Строительство Байкало-Амурской магистрали практически закончено. Строилась она не только ради настоящего, но и ради будущего. И первостроители магистрали тоже землепроходцы. БАМ работает, работает на советского человека, и песни сегодня уже поют о новой дороге, о новой большой стройке... Но БАМ всегда останется ив стальных рельсах, которые пересекают хребты, реки, болота, вековую тайгу, и в трудовых делах, и в памяти народной. А строители БАМа навсегда войдут в историю.
В ее анналах есть и должно быть место для наших далеких предков и для сегодняшних строителей. Долг историков и археологов - сохранить память о давно ушедших временах и поколениях людей. День сегодняшний есть следствие дня вчерашнего. Все в жизни и судьбах людей и поколений имеет свое начало. День завтрашний - продолжение дня сегодняшнего, умноженное талантом и трудом грядущего поколения.
Они были первыми
История изучения Северной Азии полна примеров великого подвижничества людей, отдавших свои жизни ради науки и новых открытий, примеров подвига и трагизма. Можно назвать десятки имен замечательных ученых-исследователей, которые навсегда остались погребенными в вечной мерзлоте. А сколько погибло сотен и тысяч людей, имен которых мы не знаем, движимых по разным причинам все дальше и дальше на Север. Многое могли рассказать, если б умели говорить, безымянные могилы, часто встречающиеся за Полярным кругом. И сегодня можно услышать немало интересного об этих бесстрашных пионерах Севера в легендах и преданиях, еще бытующих среди аборигенов тундры.
В одном предании, записанном журналистом Леонидом Шинкаревым, рассказывается следующее.
Жарким летом 1735 года под Якутском на Жатайском затоне строили трехмачтовый дубель-шлюп "Якутск" для плавания среди северных льдов. Командир Лено-Хатангского отряда Второй Камчатской экспедиции лейтенант Василий Прончищев и штурман Семен Челюскин, молодые офицеры русского флота, взволнованные предстоящим совместным походом в Ледовитый океан, пропадали на верфи, торопя корабелов. Однажды Прончищев и Челюскин скакали в город берегом реки, погоняя местных низкорослых лошадок. В заливе купались черноволосые девушки-якутки. Всадники осадили лошадей, пошутили и хотели было двигаться дальше, но одна из девушек обернулась, и они с удивлением увидели европейские черты лица. Было отчего смутиться флотским офицерам: девушка была очень красива. Лошади еще долго топтались на месте, косясь на залив, откуда доносилось веселье. Друзья навели справки - Мария, так звали девушку, оказалась дочерью сосланного в северный край дипломата, приближенного к Петру Великому и попавшему в немилость после смерти государя.

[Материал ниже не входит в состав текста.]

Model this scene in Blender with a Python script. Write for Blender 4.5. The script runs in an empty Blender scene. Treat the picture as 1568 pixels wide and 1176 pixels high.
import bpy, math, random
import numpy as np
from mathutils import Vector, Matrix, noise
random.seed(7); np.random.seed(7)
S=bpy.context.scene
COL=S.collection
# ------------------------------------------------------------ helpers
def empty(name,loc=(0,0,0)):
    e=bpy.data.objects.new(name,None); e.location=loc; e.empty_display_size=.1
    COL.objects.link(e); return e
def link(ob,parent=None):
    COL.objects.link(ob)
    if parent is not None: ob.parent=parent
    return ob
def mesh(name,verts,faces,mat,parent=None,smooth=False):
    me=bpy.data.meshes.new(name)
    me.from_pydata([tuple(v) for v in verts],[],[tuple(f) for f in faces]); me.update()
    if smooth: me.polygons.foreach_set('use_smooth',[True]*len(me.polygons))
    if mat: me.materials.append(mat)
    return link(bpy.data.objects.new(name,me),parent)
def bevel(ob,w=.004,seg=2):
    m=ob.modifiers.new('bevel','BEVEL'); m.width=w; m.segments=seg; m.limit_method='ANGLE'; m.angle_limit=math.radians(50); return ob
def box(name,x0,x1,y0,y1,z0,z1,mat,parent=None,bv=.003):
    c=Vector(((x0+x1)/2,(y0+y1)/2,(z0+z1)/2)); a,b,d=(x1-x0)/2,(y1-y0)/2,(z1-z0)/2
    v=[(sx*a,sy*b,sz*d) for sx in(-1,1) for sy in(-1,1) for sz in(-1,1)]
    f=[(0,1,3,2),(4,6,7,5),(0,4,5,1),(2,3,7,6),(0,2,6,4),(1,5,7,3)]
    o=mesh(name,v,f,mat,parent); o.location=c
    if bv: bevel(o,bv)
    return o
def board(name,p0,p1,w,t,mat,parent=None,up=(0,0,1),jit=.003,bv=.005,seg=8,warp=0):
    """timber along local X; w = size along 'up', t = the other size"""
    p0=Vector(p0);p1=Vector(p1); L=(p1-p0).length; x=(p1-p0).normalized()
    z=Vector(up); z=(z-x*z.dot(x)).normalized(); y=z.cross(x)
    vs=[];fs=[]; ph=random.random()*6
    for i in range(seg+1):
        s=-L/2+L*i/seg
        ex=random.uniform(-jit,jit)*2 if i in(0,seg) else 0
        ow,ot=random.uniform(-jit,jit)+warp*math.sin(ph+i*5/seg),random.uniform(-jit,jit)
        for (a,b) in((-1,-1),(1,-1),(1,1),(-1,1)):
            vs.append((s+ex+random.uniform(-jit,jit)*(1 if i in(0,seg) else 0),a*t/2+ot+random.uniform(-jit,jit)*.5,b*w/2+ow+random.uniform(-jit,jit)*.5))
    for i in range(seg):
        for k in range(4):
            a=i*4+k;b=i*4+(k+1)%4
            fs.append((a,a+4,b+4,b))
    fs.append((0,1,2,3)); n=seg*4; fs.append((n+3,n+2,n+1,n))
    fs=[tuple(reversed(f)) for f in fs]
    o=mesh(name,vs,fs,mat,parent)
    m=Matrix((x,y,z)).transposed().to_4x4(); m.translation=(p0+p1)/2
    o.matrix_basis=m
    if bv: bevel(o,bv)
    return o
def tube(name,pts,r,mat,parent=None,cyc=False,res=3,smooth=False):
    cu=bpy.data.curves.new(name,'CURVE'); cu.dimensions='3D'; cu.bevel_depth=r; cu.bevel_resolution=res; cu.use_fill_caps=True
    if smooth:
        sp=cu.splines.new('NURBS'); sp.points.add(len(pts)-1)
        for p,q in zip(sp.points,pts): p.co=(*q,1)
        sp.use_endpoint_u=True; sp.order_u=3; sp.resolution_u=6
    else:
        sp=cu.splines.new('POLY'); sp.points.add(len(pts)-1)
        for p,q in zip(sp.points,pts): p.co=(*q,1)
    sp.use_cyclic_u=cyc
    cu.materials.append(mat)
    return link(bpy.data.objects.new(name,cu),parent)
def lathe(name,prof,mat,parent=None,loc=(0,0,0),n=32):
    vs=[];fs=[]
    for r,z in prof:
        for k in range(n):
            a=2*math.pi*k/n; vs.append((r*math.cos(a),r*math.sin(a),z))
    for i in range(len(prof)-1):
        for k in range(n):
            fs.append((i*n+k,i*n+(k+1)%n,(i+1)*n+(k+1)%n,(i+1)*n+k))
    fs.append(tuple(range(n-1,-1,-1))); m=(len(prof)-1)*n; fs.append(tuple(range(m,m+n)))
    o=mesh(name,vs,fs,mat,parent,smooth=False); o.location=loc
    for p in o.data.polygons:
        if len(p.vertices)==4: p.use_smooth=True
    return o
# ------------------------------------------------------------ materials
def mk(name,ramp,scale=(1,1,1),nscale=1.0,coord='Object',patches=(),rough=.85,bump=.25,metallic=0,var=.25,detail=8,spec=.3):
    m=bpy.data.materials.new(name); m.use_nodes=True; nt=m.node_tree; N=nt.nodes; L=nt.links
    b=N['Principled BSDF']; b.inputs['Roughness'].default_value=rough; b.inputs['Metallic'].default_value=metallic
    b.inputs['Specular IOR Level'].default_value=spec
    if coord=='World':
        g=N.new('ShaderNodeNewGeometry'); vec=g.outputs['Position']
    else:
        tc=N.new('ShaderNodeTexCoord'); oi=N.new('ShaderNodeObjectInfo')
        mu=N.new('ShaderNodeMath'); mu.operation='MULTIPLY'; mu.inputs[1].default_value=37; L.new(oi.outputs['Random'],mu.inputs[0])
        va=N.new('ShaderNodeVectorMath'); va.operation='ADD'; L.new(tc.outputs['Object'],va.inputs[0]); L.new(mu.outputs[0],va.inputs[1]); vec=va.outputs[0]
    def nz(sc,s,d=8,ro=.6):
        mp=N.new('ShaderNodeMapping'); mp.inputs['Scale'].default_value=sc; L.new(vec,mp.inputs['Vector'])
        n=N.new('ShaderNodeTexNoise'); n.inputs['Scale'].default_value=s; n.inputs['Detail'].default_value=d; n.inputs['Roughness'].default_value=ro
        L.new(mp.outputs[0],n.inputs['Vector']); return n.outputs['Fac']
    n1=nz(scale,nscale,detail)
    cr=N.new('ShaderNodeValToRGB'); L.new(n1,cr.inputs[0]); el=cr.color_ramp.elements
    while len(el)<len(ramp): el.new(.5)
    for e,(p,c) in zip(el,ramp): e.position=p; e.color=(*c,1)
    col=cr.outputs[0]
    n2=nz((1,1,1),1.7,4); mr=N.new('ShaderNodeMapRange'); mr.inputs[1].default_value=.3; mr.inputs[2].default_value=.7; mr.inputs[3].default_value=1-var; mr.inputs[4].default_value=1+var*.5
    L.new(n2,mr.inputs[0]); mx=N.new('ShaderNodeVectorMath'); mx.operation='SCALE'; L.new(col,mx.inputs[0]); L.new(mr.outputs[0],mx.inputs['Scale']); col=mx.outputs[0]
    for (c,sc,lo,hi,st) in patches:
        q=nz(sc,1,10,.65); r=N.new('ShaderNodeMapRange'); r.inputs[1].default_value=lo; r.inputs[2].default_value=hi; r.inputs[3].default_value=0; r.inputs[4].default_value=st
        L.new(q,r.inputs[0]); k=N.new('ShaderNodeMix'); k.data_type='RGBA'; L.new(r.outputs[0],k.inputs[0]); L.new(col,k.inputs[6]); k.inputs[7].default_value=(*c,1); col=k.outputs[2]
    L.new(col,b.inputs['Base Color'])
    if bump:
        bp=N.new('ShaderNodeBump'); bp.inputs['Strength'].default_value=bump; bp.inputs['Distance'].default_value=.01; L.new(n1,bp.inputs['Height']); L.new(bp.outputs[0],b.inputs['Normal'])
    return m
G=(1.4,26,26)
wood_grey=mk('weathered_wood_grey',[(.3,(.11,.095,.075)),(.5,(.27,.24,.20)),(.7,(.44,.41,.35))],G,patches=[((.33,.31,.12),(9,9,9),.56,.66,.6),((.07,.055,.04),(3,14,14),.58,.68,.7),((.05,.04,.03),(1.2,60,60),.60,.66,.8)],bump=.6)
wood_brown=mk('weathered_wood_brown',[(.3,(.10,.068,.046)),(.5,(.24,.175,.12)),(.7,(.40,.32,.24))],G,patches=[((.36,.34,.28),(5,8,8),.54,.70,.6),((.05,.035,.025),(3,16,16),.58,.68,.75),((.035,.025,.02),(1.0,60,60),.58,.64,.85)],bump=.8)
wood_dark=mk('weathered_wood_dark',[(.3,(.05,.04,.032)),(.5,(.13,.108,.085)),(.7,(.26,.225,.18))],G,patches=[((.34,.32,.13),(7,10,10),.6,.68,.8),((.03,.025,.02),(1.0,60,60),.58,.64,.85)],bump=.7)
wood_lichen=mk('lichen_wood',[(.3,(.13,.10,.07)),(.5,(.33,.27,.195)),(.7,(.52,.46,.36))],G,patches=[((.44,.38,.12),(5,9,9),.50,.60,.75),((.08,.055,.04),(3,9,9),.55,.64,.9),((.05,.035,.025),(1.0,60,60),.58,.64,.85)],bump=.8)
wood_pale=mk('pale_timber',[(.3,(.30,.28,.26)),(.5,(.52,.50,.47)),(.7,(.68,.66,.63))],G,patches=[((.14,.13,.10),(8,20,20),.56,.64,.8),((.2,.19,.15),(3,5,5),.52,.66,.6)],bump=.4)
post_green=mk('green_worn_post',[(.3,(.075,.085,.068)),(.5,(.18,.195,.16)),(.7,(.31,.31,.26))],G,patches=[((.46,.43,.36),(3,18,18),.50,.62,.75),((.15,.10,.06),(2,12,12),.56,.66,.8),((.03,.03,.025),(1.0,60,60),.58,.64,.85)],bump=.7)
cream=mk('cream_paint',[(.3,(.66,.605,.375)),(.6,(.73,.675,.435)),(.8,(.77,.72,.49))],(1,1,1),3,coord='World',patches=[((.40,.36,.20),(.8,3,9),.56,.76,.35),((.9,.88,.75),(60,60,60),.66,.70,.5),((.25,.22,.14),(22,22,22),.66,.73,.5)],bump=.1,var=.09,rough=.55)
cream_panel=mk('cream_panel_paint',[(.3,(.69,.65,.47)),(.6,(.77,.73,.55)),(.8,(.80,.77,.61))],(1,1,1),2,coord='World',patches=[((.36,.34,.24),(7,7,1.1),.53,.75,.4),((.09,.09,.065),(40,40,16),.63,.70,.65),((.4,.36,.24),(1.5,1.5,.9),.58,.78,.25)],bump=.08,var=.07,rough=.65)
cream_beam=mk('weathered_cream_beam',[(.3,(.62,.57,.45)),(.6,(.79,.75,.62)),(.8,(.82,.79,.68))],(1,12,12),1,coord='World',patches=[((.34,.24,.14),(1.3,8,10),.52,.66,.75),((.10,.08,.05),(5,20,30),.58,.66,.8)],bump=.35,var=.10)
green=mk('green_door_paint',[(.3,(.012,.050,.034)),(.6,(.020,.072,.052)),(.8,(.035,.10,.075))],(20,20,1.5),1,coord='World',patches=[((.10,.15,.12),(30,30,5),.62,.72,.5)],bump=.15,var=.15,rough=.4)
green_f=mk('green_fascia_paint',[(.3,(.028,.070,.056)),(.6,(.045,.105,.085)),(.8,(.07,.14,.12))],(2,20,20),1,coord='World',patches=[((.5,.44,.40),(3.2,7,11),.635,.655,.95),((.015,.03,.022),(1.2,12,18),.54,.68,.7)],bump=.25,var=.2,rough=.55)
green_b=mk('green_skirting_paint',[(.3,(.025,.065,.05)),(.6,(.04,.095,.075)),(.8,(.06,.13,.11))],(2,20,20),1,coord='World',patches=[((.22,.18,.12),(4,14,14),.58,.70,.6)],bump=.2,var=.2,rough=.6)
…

Она получила европейское воспитание, прекрасно пела, рисовала и была любимицей якутской молодежи. Свободно говорила по-якутски, знала народные обычаи, в праздник Ысыах лихо пила из чорона кумыс и водила хоровод ёхор. Талантливая, веселая, быстрая! В общем, флотские офицеры с той поры зачастили в ветхую избу, где девушка жила со старым отцом, который был рад возможности общения с образованными моряками из экспедиции командора Витуса Беринга.
Всю зиму, пока на верфи строили корабль, Прончищев, Челюскин и Мария не разлучались. Они катались со снежных гор, ночами слушали якутов-олонхосутов, читали книжки, учились играть на хомусе, скользили по льду Лены, бродили вокруг башни, острога, отгоняя мысли о неизбежной весенней разлуке.
Прончищев и Челюскин полюбили Марию. Весной, когда прошел по реке ледоход, а военный корабль спустили с бревенчатых стапелей на воду, и он уже покачивался на волнах, удерживаемый якорной цепью, и вся команда была возбуждена скорым прощальным звоном судового колокола, Марии надо было сделать выбор.,. Она стала женой Прончищева. По обычаям, женщину не положено брать на борт военного судна, но .матросы так любили своего командира и так привязались к его юной, прекрасной жене, что в дни прощания осмелились постучать в каюту лейтенанта. "Василий Васильевич, может, возьмем... на борт? В Петербурге, ей-богу, никто не узнает!" Челюскин также согласно кивал головой.